(Requirements):
Extract, unchanged, each line of the listing below from its first line through the line that contains "SC.render.resolution_x = 682;", inclusive, and nothing else.

____________

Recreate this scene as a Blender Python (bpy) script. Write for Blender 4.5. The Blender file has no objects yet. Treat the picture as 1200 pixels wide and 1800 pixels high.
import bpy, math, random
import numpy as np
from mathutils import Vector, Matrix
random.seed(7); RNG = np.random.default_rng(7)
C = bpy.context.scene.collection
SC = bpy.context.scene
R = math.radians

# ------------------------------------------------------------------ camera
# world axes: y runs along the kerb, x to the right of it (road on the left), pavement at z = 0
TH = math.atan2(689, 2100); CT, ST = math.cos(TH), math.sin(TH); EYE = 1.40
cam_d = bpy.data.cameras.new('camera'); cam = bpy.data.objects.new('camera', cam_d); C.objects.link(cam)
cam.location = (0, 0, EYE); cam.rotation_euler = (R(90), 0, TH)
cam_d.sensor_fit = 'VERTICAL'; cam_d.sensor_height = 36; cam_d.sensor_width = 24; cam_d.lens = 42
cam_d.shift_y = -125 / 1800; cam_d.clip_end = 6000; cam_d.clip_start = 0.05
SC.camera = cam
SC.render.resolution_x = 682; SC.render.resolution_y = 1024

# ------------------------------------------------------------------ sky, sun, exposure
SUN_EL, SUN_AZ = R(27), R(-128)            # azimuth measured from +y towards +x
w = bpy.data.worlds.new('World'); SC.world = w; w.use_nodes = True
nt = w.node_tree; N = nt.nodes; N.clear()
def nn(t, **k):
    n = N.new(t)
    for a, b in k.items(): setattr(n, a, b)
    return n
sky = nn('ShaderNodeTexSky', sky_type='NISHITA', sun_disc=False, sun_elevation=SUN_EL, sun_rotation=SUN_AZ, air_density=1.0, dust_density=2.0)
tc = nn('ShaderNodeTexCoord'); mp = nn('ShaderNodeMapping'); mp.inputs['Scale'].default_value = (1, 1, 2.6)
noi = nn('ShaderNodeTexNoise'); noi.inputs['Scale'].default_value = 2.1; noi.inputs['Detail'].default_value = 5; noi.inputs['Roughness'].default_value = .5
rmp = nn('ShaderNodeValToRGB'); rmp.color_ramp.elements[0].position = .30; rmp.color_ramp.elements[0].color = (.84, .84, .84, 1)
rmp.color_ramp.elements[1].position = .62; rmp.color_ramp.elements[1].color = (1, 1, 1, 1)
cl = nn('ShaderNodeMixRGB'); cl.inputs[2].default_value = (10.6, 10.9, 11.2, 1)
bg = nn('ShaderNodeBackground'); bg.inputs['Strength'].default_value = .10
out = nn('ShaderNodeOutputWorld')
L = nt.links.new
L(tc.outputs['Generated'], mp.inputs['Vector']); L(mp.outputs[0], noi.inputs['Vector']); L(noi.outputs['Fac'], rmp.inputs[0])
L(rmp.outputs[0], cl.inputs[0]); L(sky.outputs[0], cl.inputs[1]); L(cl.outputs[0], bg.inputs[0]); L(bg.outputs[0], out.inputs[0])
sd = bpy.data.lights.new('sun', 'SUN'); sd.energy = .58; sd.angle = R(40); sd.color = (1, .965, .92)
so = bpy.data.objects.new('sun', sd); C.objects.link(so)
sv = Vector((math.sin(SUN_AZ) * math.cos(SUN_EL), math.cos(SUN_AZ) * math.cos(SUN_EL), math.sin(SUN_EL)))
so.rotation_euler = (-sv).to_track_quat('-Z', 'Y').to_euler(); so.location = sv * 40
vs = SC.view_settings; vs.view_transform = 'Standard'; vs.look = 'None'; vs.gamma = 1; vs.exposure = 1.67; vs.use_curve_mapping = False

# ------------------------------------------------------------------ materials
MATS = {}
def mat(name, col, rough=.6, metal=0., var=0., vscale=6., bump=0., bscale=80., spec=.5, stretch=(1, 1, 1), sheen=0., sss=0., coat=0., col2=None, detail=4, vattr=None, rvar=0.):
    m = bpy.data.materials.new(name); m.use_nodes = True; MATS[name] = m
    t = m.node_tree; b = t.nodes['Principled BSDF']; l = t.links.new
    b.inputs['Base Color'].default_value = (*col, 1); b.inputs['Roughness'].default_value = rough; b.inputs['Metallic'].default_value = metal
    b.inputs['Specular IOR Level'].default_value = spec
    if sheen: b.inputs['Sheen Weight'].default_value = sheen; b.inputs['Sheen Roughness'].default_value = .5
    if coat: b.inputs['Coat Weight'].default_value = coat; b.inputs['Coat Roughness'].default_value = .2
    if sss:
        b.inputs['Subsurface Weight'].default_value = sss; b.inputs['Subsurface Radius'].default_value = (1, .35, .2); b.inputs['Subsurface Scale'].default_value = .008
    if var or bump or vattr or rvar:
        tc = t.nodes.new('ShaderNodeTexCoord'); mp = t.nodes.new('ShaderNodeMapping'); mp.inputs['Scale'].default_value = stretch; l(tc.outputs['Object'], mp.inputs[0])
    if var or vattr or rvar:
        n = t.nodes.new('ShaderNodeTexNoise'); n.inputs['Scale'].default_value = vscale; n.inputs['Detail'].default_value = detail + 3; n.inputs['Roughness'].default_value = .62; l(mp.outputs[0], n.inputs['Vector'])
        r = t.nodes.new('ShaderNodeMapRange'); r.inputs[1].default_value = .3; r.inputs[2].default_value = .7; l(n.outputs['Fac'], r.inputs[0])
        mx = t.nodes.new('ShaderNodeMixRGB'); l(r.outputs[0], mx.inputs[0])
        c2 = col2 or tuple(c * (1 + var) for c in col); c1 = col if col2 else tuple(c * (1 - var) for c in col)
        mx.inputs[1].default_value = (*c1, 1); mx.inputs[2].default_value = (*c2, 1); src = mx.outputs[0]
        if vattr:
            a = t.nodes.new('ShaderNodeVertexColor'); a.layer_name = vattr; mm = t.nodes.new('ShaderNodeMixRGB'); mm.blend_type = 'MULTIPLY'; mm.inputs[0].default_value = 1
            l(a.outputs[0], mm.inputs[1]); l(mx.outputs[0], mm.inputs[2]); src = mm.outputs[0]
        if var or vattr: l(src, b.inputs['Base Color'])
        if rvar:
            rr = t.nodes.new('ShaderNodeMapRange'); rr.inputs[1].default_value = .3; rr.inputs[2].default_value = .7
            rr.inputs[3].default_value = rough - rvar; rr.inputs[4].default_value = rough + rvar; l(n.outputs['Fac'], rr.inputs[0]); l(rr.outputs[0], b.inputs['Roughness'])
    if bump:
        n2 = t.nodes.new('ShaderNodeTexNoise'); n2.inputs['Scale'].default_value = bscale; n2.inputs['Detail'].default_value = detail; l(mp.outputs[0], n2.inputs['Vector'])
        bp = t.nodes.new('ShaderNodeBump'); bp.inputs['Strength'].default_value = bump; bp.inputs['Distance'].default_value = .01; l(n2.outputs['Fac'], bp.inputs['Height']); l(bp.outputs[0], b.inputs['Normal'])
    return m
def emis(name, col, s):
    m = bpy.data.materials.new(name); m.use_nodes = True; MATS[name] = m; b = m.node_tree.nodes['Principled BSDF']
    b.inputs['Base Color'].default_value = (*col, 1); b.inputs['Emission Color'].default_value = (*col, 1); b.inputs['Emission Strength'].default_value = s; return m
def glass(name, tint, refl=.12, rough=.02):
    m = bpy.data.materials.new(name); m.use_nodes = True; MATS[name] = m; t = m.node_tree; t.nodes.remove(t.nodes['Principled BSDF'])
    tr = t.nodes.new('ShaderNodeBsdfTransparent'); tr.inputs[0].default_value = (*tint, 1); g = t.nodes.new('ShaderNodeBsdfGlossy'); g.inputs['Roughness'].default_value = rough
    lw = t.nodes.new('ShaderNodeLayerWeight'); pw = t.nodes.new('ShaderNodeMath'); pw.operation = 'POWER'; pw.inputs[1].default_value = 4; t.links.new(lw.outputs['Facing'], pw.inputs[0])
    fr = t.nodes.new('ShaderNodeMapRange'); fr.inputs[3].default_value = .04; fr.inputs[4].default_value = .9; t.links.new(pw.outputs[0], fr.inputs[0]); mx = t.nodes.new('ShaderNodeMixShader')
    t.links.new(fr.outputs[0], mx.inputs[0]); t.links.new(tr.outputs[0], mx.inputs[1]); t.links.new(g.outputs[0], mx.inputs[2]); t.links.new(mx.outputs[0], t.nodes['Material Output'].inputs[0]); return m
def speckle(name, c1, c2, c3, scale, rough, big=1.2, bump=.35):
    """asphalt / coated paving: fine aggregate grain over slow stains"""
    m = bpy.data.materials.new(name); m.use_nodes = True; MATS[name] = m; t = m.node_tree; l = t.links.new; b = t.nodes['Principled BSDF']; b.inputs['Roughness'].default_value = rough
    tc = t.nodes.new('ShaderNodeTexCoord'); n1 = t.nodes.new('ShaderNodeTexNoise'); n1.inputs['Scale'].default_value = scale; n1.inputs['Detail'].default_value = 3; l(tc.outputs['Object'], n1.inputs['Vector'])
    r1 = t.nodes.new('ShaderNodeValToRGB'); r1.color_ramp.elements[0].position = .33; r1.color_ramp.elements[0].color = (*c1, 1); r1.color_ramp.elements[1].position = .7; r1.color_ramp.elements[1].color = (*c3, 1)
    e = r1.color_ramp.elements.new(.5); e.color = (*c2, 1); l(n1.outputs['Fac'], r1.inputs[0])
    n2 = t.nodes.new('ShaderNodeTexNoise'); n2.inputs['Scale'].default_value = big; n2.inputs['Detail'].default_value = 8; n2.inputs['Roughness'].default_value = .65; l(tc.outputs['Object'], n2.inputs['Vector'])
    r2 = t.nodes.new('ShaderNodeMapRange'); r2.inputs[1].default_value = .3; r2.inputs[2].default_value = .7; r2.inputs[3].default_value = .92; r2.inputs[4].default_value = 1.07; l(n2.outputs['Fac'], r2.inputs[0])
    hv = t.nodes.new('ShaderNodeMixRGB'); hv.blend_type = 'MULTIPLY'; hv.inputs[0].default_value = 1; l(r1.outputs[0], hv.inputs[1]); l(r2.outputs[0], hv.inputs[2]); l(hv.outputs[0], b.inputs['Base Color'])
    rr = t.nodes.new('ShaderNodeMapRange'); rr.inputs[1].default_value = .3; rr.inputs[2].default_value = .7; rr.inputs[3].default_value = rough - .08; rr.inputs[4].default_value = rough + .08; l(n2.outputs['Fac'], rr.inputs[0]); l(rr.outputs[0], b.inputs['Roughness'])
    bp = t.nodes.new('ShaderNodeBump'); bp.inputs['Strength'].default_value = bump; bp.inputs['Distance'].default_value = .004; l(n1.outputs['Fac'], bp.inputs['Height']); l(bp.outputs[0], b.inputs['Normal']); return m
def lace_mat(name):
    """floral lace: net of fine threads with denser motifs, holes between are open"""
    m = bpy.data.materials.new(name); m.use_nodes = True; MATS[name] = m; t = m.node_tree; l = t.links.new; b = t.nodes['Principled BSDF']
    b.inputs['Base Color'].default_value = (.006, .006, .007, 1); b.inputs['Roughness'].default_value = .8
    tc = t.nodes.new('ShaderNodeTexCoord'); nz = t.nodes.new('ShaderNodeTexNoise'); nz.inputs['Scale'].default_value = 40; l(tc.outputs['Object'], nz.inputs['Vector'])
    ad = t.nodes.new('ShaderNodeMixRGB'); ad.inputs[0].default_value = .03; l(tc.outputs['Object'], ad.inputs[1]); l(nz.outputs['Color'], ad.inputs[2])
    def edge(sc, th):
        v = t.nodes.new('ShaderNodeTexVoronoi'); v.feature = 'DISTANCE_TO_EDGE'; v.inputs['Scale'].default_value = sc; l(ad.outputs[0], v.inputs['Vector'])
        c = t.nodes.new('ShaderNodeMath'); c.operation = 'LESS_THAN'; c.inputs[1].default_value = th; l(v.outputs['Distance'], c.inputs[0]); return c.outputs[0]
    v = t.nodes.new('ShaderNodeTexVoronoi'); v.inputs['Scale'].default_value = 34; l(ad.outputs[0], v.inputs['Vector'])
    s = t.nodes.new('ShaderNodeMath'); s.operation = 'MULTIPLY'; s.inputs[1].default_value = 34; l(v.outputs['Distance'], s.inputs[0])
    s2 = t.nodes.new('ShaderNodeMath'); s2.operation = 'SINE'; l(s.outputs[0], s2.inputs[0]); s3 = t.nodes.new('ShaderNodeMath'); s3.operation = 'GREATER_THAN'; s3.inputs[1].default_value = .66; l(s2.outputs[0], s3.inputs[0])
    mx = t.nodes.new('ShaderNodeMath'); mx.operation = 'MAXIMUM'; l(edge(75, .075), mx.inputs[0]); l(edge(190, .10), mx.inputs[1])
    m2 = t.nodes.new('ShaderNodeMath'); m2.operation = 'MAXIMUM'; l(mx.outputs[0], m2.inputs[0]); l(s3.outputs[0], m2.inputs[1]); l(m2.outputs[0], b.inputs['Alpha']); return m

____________

(Full output):
Recreate this scene as a Blender Python (bpy) script. Write for Blender 4.5. The Blender file has no objects yet. Treat the picture as 1200 pixels wide and 1800 pixels high.
import bpy, math, random
import numpy as np
from mathutils import Vector, Matrix
random.seed(7); RNG = np.random.default_rng(7)
C = bpy.context.scene.collection
SC = bpy.context.scene
R = math.radians

# ------------------------------------------------------------------ camera
# world axes: y runs along the kerb, x to the right of it (road on the left), pavement at z = 0
TH = math.atan2(689, 2100); CT, ST = math.cos(TH), math.sin(TH); EYE = 1.40
cam_d = bpy.data.cameras.new('camera'); cam = bpy.data.objects.new('camera', cam_d); C.objects.link(cam)
cam.location = (0, 0, EYE); cam.rotation_euler = (R(90), 0, TH)
cam_d.sensor_fit = 'VERTICAL'; cam_d.sensor_height = 36; cam_d.sensor_width = 24; cam_d.lens = 42
cam_d.shift_y = -125 / 1800; cam_d.clip_end = 6000; cam_d.clip_start = 0.05
SC.camera = cam
SC.render.resolution_x = 682; SC.render.resolution_y = 1024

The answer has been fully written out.